References for patents are normally two letters followed by a string of numbers, e.g., GB2523978; US7345671; US3633.

Look for (A), (A1) or similar in the patent number to identify patent applications.  A patent application does not mean the patent has been awarded.  In the UK a new patent number is issued when an application becomes a patent, in the US the same number is used.

Almost all patents are publicly available.  In the UK, access to patents covering "military technology or prejudicial to national security or public safety" may be restricted.  Patent offices in other countries will have similar restrictions.

Use Espacenet to find a patent from the patent number.  Espacenet is run by the European Patent Office, but also includes patents from many countries outside the EU.  It is a reliable resource for finding patents, and includes most post-1890 UK patents.

Espacenet logo

Some other resources for finding patents are listed at the end of this page.

Other resources for finding patents

Some subject resources such as SciFinder-n and Scopus, include relevant patents from some countries in their indexes.

Finding patents about a topic

There are two ways to find patents about a topic:

  • search by keyword.
  • browse via the classification scheme.


Searching by keyword

You can search Espacenet for keywords that appear in the title or abstract of a patent.  However, this can be hit-or-miss as the terminology used in patents may not be what you expect.  It might be easier to find patents via the classification scheme ...


Browsing via the classification scheme

All patents are classified, i.e. assigned to categories that describe what they are about.  Most patents are assigned to more than one category, so have more than one classification number.

There are two systems for classifying patents, the older "International Patent Classification" (IPC) system, and the current "Cooperative Patent Classification" (CPC) system, which was introduced in 2013.  The CPC system is more precise, and many older patents have been given CPC numbers in additional to their original IPC numbers.
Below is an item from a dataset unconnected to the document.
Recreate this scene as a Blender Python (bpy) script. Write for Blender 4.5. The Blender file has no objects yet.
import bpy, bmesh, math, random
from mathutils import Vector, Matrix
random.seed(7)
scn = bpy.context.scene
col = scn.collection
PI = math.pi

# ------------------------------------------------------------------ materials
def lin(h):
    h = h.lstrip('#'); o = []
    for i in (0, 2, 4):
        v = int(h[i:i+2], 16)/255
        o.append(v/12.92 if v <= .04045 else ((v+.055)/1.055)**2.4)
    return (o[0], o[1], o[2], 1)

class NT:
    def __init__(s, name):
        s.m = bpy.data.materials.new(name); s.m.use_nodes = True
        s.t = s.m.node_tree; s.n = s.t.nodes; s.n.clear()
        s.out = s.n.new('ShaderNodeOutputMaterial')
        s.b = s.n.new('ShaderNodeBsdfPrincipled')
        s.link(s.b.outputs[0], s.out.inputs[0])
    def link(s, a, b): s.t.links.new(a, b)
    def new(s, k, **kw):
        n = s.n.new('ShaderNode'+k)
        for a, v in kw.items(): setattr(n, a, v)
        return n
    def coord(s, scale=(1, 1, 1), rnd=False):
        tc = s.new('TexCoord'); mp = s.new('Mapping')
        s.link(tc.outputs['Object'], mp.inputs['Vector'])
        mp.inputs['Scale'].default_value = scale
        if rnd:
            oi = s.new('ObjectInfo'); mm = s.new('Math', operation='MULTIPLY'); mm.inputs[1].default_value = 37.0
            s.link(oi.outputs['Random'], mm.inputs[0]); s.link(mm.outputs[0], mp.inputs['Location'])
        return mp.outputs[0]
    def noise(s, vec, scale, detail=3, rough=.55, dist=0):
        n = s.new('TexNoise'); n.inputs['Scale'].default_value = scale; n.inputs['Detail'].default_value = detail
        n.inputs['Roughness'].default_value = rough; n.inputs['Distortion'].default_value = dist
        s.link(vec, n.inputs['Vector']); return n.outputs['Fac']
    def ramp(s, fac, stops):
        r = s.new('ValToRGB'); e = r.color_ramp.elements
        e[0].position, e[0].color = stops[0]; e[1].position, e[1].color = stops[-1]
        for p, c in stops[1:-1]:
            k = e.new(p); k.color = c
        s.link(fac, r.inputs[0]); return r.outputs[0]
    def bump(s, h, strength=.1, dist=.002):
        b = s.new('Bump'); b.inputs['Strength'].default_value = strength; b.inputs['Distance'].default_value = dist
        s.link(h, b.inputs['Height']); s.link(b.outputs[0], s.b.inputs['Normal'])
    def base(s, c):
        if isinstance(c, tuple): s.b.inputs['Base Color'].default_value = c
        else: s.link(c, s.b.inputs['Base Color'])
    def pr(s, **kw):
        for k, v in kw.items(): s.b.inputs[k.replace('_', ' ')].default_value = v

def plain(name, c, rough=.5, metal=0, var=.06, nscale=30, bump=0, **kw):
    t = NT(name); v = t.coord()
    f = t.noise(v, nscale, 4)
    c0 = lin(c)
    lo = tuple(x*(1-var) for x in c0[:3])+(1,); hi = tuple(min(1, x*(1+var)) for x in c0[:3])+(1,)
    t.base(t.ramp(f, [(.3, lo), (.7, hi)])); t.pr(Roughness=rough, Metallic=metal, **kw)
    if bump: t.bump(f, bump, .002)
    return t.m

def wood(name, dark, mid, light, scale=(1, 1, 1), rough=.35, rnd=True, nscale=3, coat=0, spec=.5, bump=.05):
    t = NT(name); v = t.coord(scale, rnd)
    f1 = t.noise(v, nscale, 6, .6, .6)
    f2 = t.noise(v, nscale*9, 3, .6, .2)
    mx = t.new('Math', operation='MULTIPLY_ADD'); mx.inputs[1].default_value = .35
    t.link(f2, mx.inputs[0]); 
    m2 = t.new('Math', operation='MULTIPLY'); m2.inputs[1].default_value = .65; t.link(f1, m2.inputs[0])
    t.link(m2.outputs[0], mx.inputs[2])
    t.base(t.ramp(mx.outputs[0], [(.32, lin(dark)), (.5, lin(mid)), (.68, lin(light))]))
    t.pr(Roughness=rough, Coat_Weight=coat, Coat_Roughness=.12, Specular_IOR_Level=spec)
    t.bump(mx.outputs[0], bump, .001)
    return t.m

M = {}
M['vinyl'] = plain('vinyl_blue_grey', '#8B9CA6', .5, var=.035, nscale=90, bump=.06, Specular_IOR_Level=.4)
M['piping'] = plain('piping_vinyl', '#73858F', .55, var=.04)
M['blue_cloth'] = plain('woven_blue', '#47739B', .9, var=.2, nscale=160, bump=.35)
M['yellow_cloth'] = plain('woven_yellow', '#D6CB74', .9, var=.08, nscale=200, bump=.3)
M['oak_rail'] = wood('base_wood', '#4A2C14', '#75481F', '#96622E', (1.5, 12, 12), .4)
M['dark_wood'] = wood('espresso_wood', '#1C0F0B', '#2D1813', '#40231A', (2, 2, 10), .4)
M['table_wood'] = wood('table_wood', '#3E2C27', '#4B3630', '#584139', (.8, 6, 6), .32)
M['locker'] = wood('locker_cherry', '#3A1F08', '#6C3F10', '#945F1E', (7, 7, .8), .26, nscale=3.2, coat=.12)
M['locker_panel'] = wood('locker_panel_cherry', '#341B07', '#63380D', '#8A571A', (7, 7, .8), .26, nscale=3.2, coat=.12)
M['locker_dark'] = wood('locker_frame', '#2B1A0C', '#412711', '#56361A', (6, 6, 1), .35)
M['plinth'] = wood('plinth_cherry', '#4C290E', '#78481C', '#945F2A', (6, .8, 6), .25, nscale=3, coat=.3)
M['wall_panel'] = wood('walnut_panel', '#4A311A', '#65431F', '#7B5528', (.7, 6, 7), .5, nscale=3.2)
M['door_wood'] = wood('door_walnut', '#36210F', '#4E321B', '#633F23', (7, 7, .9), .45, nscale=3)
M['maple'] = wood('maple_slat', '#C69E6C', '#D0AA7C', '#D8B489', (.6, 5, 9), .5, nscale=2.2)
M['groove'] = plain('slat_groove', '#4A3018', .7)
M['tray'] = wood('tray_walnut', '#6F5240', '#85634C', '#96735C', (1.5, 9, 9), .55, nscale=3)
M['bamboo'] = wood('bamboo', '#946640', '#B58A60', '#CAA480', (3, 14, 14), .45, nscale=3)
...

The broad categories for CPC are:

A: Human Necessities
B: Operations and Transport
C: Chemistry and Metallurgy
D: Textiles
E: Fixed Constructions
F: Mechanical Engineering
G: Physics
H: Electricity
Y: Emerging Cross-Sectional Technologies

You can also search the classification scheme by keyword on Espacenet's classification search, and you can browse the full scheme on the CPC website.


Combining these methods

The easiest way to find patents about your topic might be to combine these two methods: use a keyword search to identify some relevant patents, and then browse through the categories where these patents have been classified.